Es por eso que estos sitios, o similares, son a las zonas periféricas y a los pueblos lo que los perritos Pomerania a los centros de las ciudades: un oráculo que susurra una inflación gargantuesca de los precios del alquiler. El del garito nos contaba que la cocina la “alquila” para que la lleven otros y que funcionaban “de manera independiente” al chiringuito; eufemismos para hablar de subarriendo. Estos modelos de negocio funcionan de maravilla porque la clientela recurrente no tiene empatía o tiempo que perder en estas chorradas de los derechos de las personas y la clientela ocasional no va a volver a un sitio donde te cobran tres euros por una Himmler-Cola y tampoco va a llamar a una inspección de trabajo.

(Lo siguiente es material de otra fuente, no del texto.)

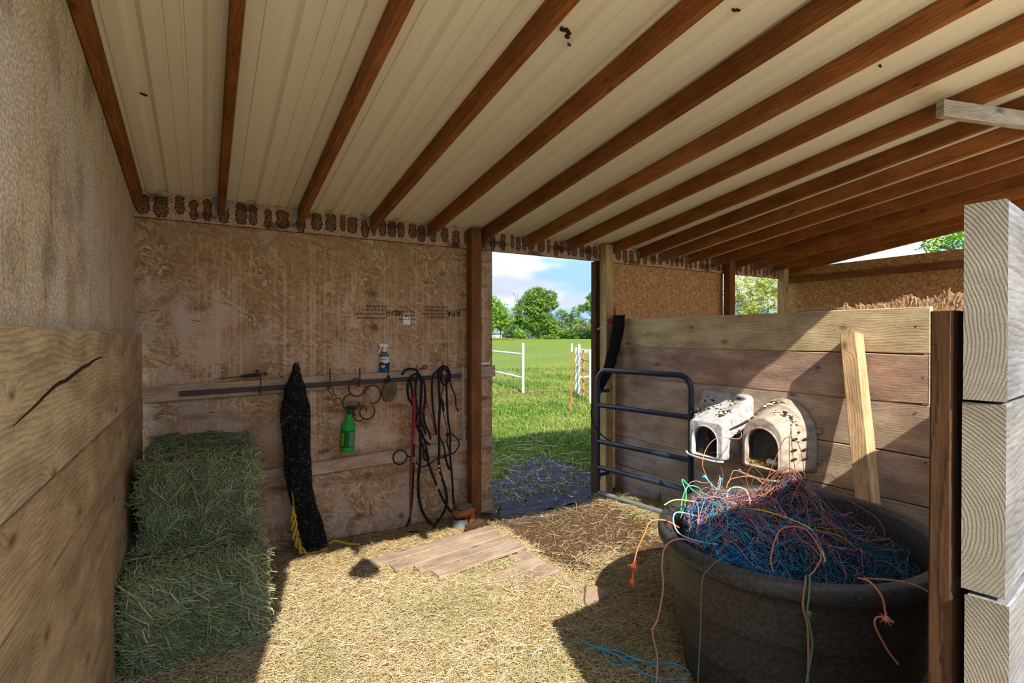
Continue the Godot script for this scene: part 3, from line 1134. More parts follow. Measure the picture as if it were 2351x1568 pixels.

Esos días estuve en Asturias para participar en unas jornadas sobre periferias sociales, económicas y medioambientales. Una de las conclusiones que saqué de todo aquello es que la periferia no es un lugar geográfico, algo tangible o localizable, sino que son todos esos ángulos muertos del progreso que dejan huérfanas a las personas que los habitan. Uno puede encontrarse en una periferia geográfica y estar alineado en un eje de centralismo, o puede encontrarse en el centro neurálgico del mundo y ser olvidado por las instituciones o los servicios públicos. Los pueblos que ahora están colonizados por el turismo han dejado atrás su propósito de ser un hogar para sus habitantes para convertirse en espacios de creación de valor. Cambiaron al paisanu por estos melenudos que trabajan desde su autocaravana y sobrepasan por mucho los límites de la paciencia humana.